Let me ask you this, why, if we are trying to get this economy going, why is the Republican House continuing to push out more and more regulations on social reform? Like this week's House vote on abortion?
The GOP House does not want Obamacare to fund any part of abortions. So they are making an effort to block that part. That's the issue before the House as I understand it.
Rinualdo
10-14-2011, 11:10 PM
The GOP House does not want Obamacare to fund any part of abortions. So they are making an effort to block that part. That's the issue before the House as I understand it.
Right. I believe 7 times so far with this Congress.
How is that creating jobs, exactly?
Right.
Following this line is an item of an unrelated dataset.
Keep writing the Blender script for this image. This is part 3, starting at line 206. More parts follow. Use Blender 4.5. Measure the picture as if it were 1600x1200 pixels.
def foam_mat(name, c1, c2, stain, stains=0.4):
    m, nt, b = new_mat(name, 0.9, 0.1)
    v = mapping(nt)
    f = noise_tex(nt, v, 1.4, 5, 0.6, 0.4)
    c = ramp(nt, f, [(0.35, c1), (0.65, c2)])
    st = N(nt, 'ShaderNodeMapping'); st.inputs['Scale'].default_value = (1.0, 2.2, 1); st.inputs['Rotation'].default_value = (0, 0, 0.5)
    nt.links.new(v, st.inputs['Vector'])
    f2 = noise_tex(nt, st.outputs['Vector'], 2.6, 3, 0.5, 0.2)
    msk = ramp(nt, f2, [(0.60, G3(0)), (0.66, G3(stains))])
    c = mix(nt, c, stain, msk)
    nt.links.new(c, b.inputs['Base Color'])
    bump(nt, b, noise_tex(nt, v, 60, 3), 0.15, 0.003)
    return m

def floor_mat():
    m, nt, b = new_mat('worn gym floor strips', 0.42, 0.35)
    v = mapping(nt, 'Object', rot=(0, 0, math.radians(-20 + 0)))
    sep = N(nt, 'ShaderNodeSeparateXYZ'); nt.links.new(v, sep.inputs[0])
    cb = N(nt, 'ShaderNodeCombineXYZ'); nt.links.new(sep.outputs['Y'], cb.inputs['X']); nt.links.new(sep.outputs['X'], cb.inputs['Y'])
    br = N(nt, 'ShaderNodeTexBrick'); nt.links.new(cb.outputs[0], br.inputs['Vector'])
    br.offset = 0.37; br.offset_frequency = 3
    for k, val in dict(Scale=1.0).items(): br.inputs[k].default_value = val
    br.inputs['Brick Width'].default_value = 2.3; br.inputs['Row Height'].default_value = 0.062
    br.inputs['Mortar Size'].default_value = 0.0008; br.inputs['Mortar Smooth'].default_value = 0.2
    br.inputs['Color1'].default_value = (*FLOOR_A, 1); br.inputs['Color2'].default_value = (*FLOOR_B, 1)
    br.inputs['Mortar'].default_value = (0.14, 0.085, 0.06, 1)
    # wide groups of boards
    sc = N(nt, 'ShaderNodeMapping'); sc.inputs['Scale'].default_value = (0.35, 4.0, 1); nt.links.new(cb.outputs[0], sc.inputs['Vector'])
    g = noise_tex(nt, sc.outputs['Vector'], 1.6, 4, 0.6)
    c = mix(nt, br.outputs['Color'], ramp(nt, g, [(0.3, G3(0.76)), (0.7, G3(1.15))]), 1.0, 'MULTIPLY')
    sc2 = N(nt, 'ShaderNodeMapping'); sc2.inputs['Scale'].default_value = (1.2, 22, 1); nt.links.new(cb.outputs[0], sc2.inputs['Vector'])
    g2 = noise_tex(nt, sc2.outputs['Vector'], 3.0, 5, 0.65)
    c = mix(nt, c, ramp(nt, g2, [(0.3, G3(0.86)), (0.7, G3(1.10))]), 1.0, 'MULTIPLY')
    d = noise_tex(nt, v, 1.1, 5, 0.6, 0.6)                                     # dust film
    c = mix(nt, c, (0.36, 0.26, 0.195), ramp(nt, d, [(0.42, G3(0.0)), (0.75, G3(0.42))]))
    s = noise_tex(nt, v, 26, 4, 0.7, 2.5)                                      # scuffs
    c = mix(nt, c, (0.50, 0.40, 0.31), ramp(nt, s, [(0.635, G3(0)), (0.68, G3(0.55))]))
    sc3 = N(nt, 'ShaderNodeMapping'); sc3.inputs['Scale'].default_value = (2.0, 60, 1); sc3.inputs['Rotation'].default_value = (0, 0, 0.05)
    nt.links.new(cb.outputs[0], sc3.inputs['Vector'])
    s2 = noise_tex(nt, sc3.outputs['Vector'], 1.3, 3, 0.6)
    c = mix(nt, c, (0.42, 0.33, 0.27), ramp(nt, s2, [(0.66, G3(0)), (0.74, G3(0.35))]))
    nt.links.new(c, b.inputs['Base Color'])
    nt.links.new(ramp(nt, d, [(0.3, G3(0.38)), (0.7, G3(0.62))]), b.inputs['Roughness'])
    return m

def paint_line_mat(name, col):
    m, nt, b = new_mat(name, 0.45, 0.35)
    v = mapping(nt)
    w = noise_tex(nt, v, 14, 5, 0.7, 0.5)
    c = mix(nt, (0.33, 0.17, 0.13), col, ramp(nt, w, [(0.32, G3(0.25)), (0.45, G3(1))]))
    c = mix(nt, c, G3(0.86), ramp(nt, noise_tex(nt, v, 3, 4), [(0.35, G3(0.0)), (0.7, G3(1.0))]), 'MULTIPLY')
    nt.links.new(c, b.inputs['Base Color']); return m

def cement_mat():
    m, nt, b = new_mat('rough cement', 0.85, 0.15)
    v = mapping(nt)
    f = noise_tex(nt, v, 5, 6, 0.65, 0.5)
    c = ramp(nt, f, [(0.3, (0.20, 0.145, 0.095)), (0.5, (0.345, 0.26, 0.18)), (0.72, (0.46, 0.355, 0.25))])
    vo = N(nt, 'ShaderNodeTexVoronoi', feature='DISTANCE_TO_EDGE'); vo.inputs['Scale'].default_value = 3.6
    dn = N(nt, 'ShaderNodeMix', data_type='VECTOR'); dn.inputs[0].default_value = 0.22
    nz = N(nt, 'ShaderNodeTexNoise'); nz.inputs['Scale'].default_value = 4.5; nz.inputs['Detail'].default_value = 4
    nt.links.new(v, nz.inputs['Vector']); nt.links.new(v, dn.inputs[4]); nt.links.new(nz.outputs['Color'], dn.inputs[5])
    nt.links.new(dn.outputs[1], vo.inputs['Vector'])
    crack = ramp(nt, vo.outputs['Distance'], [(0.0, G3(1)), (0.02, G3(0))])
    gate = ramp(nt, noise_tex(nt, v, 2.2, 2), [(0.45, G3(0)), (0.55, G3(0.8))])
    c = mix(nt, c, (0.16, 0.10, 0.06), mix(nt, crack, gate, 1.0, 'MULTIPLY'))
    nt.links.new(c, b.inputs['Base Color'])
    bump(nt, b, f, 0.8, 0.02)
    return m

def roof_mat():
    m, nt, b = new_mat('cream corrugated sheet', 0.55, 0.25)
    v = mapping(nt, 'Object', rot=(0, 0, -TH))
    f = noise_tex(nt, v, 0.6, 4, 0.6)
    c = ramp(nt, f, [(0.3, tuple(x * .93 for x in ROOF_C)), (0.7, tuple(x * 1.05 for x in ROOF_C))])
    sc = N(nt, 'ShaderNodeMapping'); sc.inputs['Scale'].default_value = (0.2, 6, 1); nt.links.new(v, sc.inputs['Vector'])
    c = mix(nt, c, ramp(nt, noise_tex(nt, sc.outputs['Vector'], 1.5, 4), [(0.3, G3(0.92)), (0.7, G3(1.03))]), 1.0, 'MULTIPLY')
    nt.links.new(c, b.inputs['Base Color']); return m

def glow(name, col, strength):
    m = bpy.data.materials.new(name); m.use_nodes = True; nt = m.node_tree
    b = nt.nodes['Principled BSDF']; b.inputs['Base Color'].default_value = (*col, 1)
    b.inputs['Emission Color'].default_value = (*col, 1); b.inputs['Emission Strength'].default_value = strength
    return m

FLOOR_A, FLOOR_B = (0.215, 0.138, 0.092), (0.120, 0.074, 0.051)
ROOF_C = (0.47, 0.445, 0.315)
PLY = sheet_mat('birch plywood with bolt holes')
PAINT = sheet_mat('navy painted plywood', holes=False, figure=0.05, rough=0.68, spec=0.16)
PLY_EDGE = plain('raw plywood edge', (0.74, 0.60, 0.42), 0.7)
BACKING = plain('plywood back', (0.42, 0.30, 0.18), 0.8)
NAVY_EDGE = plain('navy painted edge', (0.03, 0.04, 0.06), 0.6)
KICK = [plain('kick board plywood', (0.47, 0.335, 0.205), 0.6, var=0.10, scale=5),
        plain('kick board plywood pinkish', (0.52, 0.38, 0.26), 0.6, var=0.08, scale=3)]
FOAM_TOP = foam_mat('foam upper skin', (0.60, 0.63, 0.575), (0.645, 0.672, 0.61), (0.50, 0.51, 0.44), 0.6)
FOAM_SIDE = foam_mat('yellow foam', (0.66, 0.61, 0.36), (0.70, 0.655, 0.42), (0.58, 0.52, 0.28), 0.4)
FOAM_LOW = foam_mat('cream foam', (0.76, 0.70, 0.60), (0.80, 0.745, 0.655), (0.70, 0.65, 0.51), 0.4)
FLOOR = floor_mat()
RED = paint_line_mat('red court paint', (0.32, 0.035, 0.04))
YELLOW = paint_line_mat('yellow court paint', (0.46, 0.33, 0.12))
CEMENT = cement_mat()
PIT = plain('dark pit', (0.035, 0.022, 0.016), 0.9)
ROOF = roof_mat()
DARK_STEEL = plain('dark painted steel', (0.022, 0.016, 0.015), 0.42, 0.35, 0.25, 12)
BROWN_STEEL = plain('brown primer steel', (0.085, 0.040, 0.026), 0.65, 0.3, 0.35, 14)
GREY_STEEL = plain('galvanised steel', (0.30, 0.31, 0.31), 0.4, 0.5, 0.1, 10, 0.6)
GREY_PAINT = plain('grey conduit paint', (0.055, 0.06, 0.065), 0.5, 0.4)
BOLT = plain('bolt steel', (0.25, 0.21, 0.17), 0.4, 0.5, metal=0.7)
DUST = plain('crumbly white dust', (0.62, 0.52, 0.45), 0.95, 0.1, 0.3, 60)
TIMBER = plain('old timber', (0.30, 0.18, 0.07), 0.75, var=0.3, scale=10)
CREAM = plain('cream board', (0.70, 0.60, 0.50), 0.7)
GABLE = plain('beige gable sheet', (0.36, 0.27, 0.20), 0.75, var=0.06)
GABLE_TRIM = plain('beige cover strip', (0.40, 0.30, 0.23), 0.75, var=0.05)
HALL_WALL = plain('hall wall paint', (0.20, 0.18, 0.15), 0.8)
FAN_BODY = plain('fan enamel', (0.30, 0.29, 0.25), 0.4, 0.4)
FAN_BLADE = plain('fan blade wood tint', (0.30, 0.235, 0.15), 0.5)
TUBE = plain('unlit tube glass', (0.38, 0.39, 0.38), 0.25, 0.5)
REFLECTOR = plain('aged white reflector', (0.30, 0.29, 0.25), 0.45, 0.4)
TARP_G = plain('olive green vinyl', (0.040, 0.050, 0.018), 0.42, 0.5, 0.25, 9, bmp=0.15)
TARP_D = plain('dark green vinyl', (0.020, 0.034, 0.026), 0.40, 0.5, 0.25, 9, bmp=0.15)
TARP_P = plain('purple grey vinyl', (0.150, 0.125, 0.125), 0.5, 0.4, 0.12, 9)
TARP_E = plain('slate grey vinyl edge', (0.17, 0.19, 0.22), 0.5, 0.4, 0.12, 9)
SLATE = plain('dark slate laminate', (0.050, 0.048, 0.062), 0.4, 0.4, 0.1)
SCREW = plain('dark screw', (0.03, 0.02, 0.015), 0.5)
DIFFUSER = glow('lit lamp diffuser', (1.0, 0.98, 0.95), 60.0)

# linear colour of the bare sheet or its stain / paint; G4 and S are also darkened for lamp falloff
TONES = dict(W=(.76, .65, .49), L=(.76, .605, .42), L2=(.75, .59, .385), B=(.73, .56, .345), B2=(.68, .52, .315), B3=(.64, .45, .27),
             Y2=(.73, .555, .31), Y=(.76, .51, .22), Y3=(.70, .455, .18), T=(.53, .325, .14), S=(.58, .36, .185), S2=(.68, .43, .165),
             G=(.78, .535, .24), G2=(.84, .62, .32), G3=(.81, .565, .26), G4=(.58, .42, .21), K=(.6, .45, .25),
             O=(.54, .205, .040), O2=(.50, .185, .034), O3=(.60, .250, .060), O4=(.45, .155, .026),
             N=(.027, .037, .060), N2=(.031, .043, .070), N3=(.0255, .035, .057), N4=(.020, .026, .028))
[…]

I believe 7 times so far with this Congress.
How is that creating jobs, exactly?
How is it not creating jobs?
Ceyrin
10-15-2011, 06:05 PM
http://www.thecoathangerproject.com/Images/coat%20hanger%20project%20logo.jpg
Apotheosis
10-15-2011, 10:46 PM
lol
http://www.gpariseau.com/wwwroot/lol.jpg
Warriorbird
10-15-2011, 11:02 PM
lol
http://www.gpariseau.com/wwwroot/lol.jpg
I hope his minimum wage job does him well.
Apotheosis
10-15-2011, 11:17 PM
I hope his minimum wage job does him well.
I just thought the pic was funny..
I graduated with minimal debt and feel sorry for the people that are sitting with 20k+.. but I worked my ass off and took longer than most to finish college..
the thing is the pic makes a good point.. I know many people that went to school without a plan, or an idea as to what they wanted to do and now they're stuck with a degree that is pretty much expensive toilet paper..
Tgo01
10-15-2011, 11:19 PM
I hope his minimum wage job does him well.
Good point. He should be hanging out around Wall Street demanding free money.
Warriorbird
10-15-2011, 11:20 PM
Good point. He should be hanging out around Wall Street demanding free money.
Or QQing about protest after his party spent a full election cycle being all "Yay, protest!" Oh wait, he is doing that.